There is some third-party activity in other states, such as Nevada, where Scott Ashjian is running on the Tea Party ticket for Sen. Harry Reid’s seat. There is also a formed Tea Party organization in Connecticut, O’Neal said.

But Wilkinson’s third-party candidacy is not necessarily indicative of a brewing third-party effort, according to several election analysts. Every election season usually yields independent candidates, and the media appears to exaggerate the possibility that a majority of Tea Party activists will consolidate into a third party.

“I think many people believe that 2010 will be a great year for independents and third-party candidates because of the supposed anti-establishment mood,” said Issac Wood, House editor for UVA’s politics guru Larry Sabato’s Crystal Ball. “In reality, the Tea Party movement is almost entirely made up of Republicans and supports almost exclusively Republicans.”

“The U.S. simply does not have a history of supporting third-party candidates and there is not yet any evidence to show a widespread change in that regard this year,” Wood added.

He did acknowledge that more explicit Tea Party candidates will likely file to run as independents as some Republican candidates in states without “sore loser” laws could “follow Joe Lieberman’s lead and run as an independent after losing their primary.”

The media is to blame, said Cook Political Report’s David Wasserman, who said he’s annoyed over the confusion of the media who he said call him everyday asking for a list of Tea Party candidates.

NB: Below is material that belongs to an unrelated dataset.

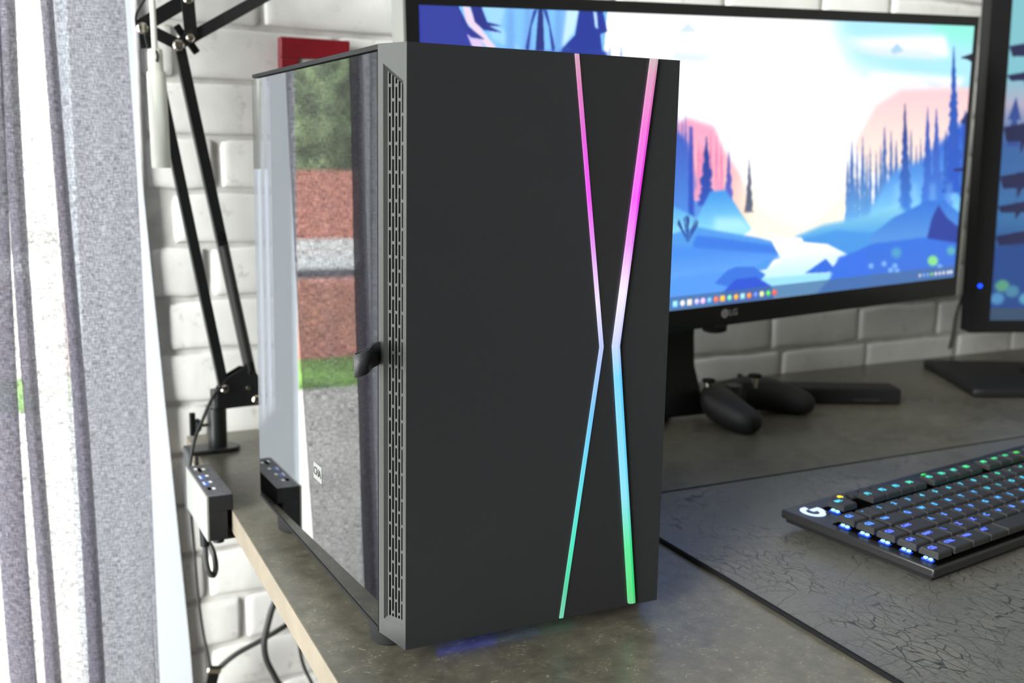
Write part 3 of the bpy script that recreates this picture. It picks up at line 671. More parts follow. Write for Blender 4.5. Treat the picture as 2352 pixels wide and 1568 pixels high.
# taskbar in screen space
t0 = uv(1543, 686)[1]/CHh; tb0 = int(CHh*.953)
A[tb0:, :, :] = A[tb0:, :, :]*.25+np.array([70, 105, 150], np.float32)/255*.75
def sdisc(u_, v_, r, c1, sq=False):
    global A
    m = ((np.abs(Nx-u_) < r) & (np.abs(Ny-v_) < r)) if sq else ((Nx-u_)**2+(Ny-v_)**2 < r*r)
    A[m] = np.array(c1, np.float32)/255
icons = [((1550, 696), (140, 215, 250), 1), ((1567, 694), (225, 225, 225), 0), ((1583, 692), (240, 225, 205), 1), ((1600, 689), (190, 180, 250), 0), ((1614, 687), (235, 180, 245), 0), ((1629, 689), (110, 175, 235), 0),
         ((1644, 686), (240, 105, 75), 0), ((1659, 686), (245, 180, 50), 1), ((1675, 684), (120, 215, 160), 0), ((1690, 682), (235, 160, 50), 0), ((1705, 681), (150, 205, 225), 1), ((1720, 678), (240, 130, 50), 0),
         ((1735, 677), (90, 120, 230), 0), ((1749, 676), (215, 225, 150), 0), ((1764, 675), (90, 205, 90), 0), ((1778, 673), (240, 80, 60), 0)]
for (px, py), cc, sq in icons:
    u_ = uv(px, py)[0]; sdisc(u_, CHh*.977, 6.5, cc, sq); sdisc(u_-1, CHh*.975, 3.0, tuple(min(255, x+60) for x in cc))
for px, cc in ((2112, (200, 200, 200)), (2121, (120, 170, 240)), (2130, (120, 170, 240)), (2139, (140, 215, 60)), (2148, (230, 230, 240)), (2157, (220, 220, 220)), (2166, (220, 220, 220)), (2176, (235, 235, 235)), (2183, (235, 235, 235))):
    sdisc(uv(px, 636)[0], CHh*.977, 4.2, cc)
A = np.clip(A, 0, 1)
def screen_mat(name, arr, strength):
    h_, w_ = arr.shape[:2]; im = bpy.data.images.new(name, w_, h_); px = np.ones((h_, w_, 4), np.float32); px[..., :3] = arr[::-1]
    im.pixels.foreach_set(px.ravel()); im.update(); im.pack()
    m = bpy.data.materials.new(name); m.use_nodes = True; g = G(m); tn = g.n('ShaderNodeTexImage'); tn.image = im
    t = g.n('ShaderNodeTexCoord'); g.l(t.outputs['UV'], tn.inputs[0]); g.l(tn.outputs[0], g.p.inputs['Emission Color']); g.p.inputs['Emission Strength'].default_value = strength
    g.p.inputs['Base Color'].default_value = (.01, .01, .01, 1); g.p.inputs['Roughness'].default_value = .35
    return m
def screen(parent, M, w_, h_, m, label):
    bm = B(); vs = [bm.verts.new(M @ Vector(c)) for c in ((0, -.0003, -h_), (w_, -.0003, -h_), (w_, -.0003, 0), (0, -.0003, 0))]
    f = bm.faces.new(vs); L_ = bm.loops.layers.uv.new('UVMap')
    for lp, u_ in zip(f.loops, ((0, 0), (1, 0), (1, 1), (0, 1))): lp[L_].uv = u_
    me = bpy.data.meshes.new('screen'); off = wloc(parent)
    for v in bm.verts: v.co -= off
    bm.to_mesh(me); bm.free(); me.materials.append(m); o = bpy.data.objects.new('screen', me); o.parent = parent; COL.objects.link(o); tag(o, label)
screen(mon, Mm, mw, mh, screen_mat('wallpaper_print', A, 1.22), 'lit screen with blue forest and river wallpaper and taskbar')
# logo on the chin
LOGO = mat('pale_logo_print', (.55, .55, .56), .5)
q = Mi @ atp(1663, 719, TL, mn)
ML = Mm @ Matrix.Translation((q.x, -.0020, q.z)) @ Matrix.Rotation(PI/2, 4, 'X')
dl = B(); bmesh.ops.create_circle(dl, cap_ends=True, segments=20, radius=.0062, matrix=ML); obj('logo_disc', dl, LOGO, mon)
text('logo_letters', 'LG', ML @ Matrix.Translation((.0150, 0, 0)), .0125, LOGO, mon)
text('logo_mark', 'L', ML @ Matrix.Translation((0, 0, .0003)), .008, GLOSSB, mon)

# ------------------------------------------------------------------ second monitor (upright) on the right
z0m = .0950; BL = at(2272, 735, 1, .60)
M2 = Matrix.Translation(BL) @ Matrix.Rotation(-math.radians(24), 4, 'Z') @ Matrix.Rotation(-.02, 4, 'X') @ Matrix.Rotation(-.012, 4, 'Y')
pm = empty('upright_monitor', (1.42, .62, ZD), 'black upright monitor at the right end of the desk, partly out of view', 'monitor')
pw, ph = .37, .64
M2s = M2 @ Matrix.Translation((0, 0, ph))
hb_ = B(); box(hb_, -.036, pw+.03, .003, .035, -.022, ph+.02, M2); obj('housing', hb_, BLACK, pm, bev=.003)
f2 = B(); box(f2, -.036, 0, -.002, .003, -.022, ph+.02, M2); box(f2, pw, pw+.03, -.002, .003, -.022, ph+.02, M2); box(f2, 0, pw, -.002, .003, -.022, 0, M2); box(f2, 0, pw, -.002, .003, ph, ph+.02, M2); obj('bezel', f2, BLACK, pm)
A_keep = A
hh, ww2 = 720, 416; A2 = np.zeros((hh, ww2, 3), np.float32); Y2, X2 = np.mgrid[0:hh, 0:ww2].astype(np.float32)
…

A comprehensive list, he said, is impossible to dispense because there’s not a real way to define exactly what defines a Tea Party candidate: There are self-identified Tea Partiers running as independents. There are third-party candidates running on the Tea Party ticket. There are Republicans who identify as Tea Partiers and then there are Republicans, who don’t claim to be Tea Partiers, but who speak at rallies.

“Where do you draw the line? I can’t,” Wasserman said.

Wood also suggested the media is “responsible for this myth when they take political rhetoric at face value instead of examining the motivations and backgrounds of the speakers.”

“Voters almost always come home to roost with their party by Election Day regardless of what they say several months before the election,” Wood said.